Data for processing:
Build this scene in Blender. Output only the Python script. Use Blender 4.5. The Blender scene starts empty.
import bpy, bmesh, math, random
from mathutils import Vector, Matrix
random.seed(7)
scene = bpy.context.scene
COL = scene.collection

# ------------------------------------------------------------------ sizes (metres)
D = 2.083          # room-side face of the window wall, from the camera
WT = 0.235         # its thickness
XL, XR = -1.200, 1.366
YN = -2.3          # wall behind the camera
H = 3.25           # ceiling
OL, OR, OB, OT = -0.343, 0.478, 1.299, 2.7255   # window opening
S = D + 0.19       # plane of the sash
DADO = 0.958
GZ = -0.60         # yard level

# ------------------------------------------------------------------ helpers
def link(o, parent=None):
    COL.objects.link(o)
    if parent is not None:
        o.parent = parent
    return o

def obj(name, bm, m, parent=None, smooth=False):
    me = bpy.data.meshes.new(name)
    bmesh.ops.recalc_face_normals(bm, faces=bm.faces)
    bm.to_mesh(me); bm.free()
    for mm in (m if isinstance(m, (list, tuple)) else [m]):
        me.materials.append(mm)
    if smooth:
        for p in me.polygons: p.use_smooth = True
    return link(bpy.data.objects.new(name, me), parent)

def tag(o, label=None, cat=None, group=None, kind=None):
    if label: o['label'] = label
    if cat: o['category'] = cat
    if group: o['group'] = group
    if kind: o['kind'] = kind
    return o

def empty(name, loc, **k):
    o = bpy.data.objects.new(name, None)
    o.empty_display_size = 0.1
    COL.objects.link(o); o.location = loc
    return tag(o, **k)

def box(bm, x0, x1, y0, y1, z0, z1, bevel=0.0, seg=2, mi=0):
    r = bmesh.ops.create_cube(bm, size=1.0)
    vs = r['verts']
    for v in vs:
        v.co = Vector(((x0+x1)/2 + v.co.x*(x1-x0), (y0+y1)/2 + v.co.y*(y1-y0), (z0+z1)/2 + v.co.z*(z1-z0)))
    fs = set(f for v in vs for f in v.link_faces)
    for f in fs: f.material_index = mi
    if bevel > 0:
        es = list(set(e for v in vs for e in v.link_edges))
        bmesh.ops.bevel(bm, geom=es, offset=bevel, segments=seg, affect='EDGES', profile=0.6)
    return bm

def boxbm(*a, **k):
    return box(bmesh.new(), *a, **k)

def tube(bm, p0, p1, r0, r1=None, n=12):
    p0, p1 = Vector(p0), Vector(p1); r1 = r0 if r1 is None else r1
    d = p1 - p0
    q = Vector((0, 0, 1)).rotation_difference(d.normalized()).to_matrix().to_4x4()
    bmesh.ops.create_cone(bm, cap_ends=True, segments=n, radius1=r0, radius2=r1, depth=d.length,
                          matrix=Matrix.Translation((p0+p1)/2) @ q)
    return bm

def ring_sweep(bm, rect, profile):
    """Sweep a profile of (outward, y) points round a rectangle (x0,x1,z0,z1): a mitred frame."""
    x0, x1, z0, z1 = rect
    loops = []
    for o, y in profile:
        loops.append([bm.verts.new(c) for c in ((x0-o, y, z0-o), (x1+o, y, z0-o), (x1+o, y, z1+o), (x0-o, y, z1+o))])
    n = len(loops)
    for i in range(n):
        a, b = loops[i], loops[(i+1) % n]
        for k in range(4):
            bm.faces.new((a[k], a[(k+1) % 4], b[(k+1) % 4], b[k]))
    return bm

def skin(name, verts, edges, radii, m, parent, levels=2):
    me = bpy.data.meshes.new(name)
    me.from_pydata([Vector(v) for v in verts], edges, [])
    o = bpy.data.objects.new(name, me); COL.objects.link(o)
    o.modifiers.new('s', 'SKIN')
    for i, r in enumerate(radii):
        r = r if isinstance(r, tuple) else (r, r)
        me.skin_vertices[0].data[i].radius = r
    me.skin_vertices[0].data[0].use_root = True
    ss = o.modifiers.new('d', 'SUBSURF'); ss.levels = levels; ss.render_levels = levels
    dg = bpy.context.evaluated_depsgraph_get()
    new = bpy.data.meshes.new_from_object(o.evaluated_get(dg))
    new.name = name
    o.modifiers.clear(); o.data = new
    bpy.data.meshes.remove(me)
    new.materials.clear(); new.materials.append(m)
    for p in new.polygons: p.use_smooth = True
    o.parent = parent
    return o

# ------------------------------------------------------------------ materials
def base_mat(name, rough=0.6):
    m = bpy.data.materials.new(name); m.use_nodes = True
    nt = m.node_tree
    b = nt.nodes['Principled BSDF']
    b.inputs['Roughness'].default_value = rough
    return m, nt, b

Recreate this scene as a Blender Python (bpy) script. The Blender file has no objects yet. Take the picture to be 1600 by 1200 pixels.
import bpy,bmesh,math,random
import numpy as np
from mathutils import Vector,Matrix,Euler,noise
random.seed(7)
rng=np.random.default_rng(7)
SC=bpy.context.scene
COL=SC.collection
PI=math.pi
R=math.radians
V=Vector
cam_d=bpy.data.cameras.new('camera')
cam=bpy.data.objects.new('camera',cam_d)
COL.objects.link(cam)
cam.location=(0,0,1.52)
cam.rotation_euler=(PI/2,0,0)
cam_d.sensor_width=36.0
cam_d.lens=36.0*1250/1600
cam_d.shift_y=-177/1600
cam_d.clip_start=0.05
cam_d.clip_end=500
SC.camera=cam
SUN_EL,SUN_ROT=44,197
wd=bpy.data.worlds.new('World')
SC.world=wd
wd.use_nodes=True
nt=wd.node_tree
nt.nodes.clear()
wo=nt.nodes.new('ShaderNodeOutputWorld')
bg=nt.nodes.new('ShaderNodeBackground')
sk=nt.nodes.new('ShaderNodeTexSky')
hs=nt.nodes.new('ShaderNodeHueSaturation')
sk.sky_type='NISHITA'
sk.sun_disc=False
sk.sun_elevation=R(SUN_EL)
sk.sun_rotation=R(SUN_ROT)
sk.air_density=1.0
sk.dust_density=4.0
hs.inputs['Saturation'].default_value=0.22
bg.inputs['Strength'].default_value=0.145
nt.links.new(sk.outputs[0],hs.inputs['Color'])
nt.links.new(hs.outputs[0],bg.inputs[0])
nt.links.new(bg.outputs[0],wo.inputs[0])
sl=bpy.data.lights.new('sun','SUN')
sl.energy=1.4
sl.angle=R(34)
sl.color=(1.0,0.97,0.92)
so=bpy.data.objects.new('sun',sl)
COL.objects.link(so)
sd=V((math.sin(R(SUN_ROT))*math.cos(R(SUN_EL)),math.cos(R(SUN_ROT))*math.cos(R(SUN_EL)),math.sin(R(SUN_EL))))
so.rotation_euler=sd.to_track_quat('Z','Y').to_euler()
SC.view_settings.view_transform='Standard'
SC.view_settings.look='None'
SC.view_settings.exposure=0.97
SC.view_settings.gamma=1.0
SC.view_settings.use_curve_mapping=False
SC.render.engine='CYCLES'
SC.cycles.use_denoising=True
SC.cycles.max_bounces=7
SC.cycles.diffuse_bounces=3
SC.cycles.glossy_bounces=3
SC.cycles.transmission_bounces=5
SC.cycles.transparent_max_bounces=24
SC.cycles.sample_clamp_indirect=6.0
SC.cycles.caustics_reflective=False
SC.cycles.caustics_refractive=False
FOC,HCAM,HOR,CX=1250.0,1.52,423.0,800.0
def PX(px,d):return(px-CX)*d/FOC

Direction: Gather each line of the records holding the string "Python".

Answer:
Build this scene in Blender. Output only the Python script. Use Blender 4.5. The Blender scene starts empty.
Recreate this scene as a Blender Python (bpy) script. The Blender file has no objects yet. Take the picture to be 1600 by 1200 pixels.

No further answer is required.